I think there’s a difference between a boss explicitly offering someone the “du”, explicitly saying "feel free to use ‘du’ " and a boss simply using the “du”. Of course it would be rude to continue with “Sie” if you have been offered the “du”. But the safe bet would be to not assume that it’s okay to use ‘du’ just because the superior used it.
But I guess everyone views formality differently^^
To a small extent we do I guess. Generally we use the “honorific” pronoun for people we don’t know who are older than us or in work relationships, i.e. talking to a customer etc., but the customer would likewise use the honorific usually. So that’s similar to Japanese, just not as extreme with the different verb forms and stuff. Exceptions apply. I work in IT and no one would even think about using the honorific pronoun to anyone else in our company, not even to the boss. So basically everyone is in the “in-group” in this case. Same goes for sports clubs. But in other industries that might be different.

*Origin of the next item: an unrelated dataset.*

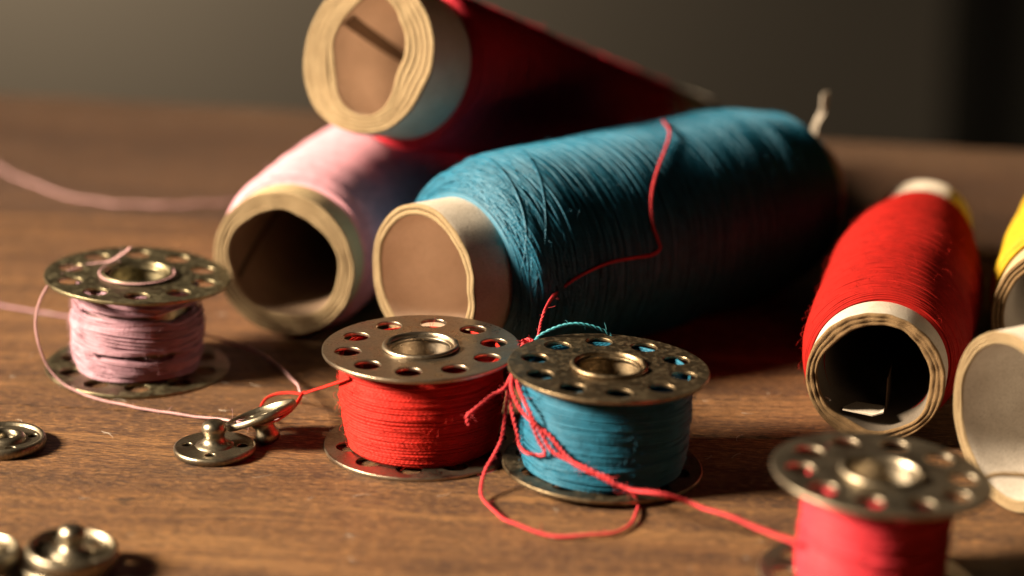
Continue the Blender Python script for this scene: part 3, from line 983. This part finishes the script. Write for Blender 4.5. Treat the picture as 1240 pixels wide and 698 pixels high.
T_RED_LEFT = [(-7.21, -5.21, 9.56), (-8.57, -2.6, 8.14), (-10.33, 4.65, 5.0), (-11.83, 7.15, 3.6), (-13.21, 8.81, 2.6), (-14.64, 11.22, 1.8), (-15.99, 12.3, 1.3), (-17.09, 12.34, 0.9), (-17.68, 11.59, 0.6), (-17.84, 10.08, 0.4), (-17.19, 6.47, 1.0), (-15.89, 1.28, 2.6), (-14.94, 0.44, 3.2), (-14.18, 2.19, 3.1), (-13.58, 4.96, 2.9), (-13.15, 8.03, 2.7), (-12.82, 8.52, 2.9)]
T_PINK_BACK = [(-66.55, 111.13, 0.4), (-60.61, 102.53, 0.4), (-56.46, 97.36, 0.4), (-52.45, 92.7, 0.4), (-48.07, 88.89, 0.4), (-44.0, 87.01, 0.4), (-39.5, 85.88, 0.4), (-35.14, 85.88, 0.4), (-29.54, 86.63, 0.4), (-24.42, 88.13, 0.4)]
T_PINK_FAINT = [(-54.97, 46.82, 0.3), (-51.76, 45.28, 0.3), (-46.96, 42.85, 0.3), (-42.26, 40.74, 0.3), (-38.01, 38.08, 0.5)]
T_TAN = [(55.69, -21.16, 4.5), (56.35, -21.53, 5.0), (57.43, -21.37, 5.2), (58.85, -21.15, 5.2), (60.76, -21.09, 5.0), (64.69, -19.92, 4.0)]


loose("loose_thread", T_RED_OVER, 0.17, M_CORAL, "coral red thread trailing down over the big teal blue spool", plies=2, seed=1, fuzz=0.4)
t = empty("tangled_thread", (0, 0, 0), None, "coral red thread tangled between red and blue bobbins, running to the front bobbin", "thread")
for nm, pts, rd, sd in (("strand", T_MAIN, 0.23, 2), ("strand", T_MAIN2, 0.22, 3), ("strand", T_LOOP, 0.20, 4), ("strand", T_TANGLE, 0.20, 5), ("strand", T_FREE, 0.22, 6)):
    V, F, U = plied(pts, rd, 2, 1.15, seed=sd, fuzz=1.6, drift=0.12)
    mesh_np(nm, V, F, M_CORAL, t, True, U)
kp = []
for i, a in enumerate(np.linspace(0, 5 * math.pi, 40)):
    kp.append((11.2 + 0.55 * math.cos(a), 0.1 + 0.5 * math.sin(a) * math.cos(a * 0.4), 11.2 + 0.5 * math.sin(a * 1.3)))
V, F, U = plied(kp, 0.22, 3, 1.0, seed=8, fuzz=2.0)
mesh_np("knot", V, F, M_CORAL, t, True, U)
loose("loose_thread", T_BLUE_ARC, 0.19, M_CYAN, "light blue twisted thread arching over the rim of the blue bobbin", plies=2, twist=1.25, seed=12, drift=0.02)
loose("loose_thread", T_PINK_LOOP, 0.15, M_PINKL, "pale pink thread looping round the left bobbin and across to the snaps", seed=13, fuzz=0.8)
loose("loose_thread", T_RED_LEFT, 0.17, M_RED, "bright red thread looping from red bobbin through the tipped snap", seed=14)
loose("loose_thread", T_PINK_BACK, 0.15, M_PINKL, "blurred pale pink thread lying across the back of the table", seed=15, drift=0.2, twist=2.5, step=0.2)
loose("loose_thread", T_PINK_FAINT, 0.13, M_PINK, "faint mauve thread on the table left of the pink bobbin", seed=16)
loose("loose_thread", T_TAN, 0.24, M_TAN, "blurred tan thread stretched in front of the white tube's mouth", seed=17)

# fine lint lying on the wood
r = np.random.default_rng(99)
parts = []
for _ in range(170):
    x, y = r.uniform(-75, 75), r.uniform(-55, 60)
    a, l, c = r.uniform(0, 6.28), r.uniform(0.5, 2.2), r.normal() * 0.9
    t = np.linspace(0, 1, 6)
    H = np.stack([x + l * t * np.cos(a + c * t), y + l * t * np.sin(a + c * t), 0.06 + 0.25 * r.random() * np.sin(np.pi * t)], 1)
    parts.append(tube_np(H, np.tile([0.1, 0.1, 1.0], (6, 1)), r.uniform(0.012, 0.03), 3))
V, F, U = join(parts)
lint = mesh_np("lint", V, F, M_WHITE, None, True, U)
tag(lint, "fine pale lint scattered over the wooden tabletop", None, None, "stuff")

I can only talk about the IT industry but like I said in my other post, at least in this industry, everyone uses Du with everyone else. Intern to senior developer to team lead and even to customers, we always use Du.
Good point, it very much depends on what type of work/company we’re talking about! I work in a hotel, and everyone uses “Sie”, even employees who have been there for many many years already use “Sie” among each other, doesn’t matter what position they hold. It’s just the hotel culture I guess.
Thank you so much, I didn’t expect that many replies. It really helped me, so I guess I’m just gonna forget about applying German politeness to Japanese. I already understood that Japanese is a lot more complicated when it come to these things, like using honorable language to someone who is a year above you in school. (Thank you, numerous high school animes.)
And to answer the question from the French people: I think tu/vous is pretty similar to du/Sie. I didn’t learn French nearly long enough to be absolutely sure about that but it would make sense since our languages have the same root. I would even go as far as to say even English natives would naturally know when to use vous/Sie because it’s the same situations you would use words like “sir” or “ma’am”.
Not really important but might be interesting for the language nerds here: There is a tendency to get rid of the honorable pronoun “Sie” in Germany. I would actually go as far as to say that once I’m old the kids will think using “Sie” is some kind of old-people-language. Like I said the train situation and why you would use polite language there completely made sense to me because in Germany it’s the same. Except it isn’t because nowadays it actually depends on the company. If I don’t travel with Deutsche Bahn but Flixbus instead they will call me Du all the time. A lot of companys also got rid of calling their coworkers Sie, Ikea for instance does not call their customers OR their coworkers Sie. It’s casual language all the time. (Which has to do with their image.) Today I myself only use “Sie” now when I want to be extra polite and if the person is over 35-40 years old. But I also went to a school where we would call our teachers by their first names and use Du for them. I think that deeply influenced my understanding of how important honorable pronouns are to be polite. At least to my teachers my actions mattered and not what I said.
Yeah, it’s moving in the right direction. Dutch speakers are already much more casual about it (u and jij). On the other hand, French speakers are still a bit old-fashioned (vous and tu), but the younger generation is also getting more casual.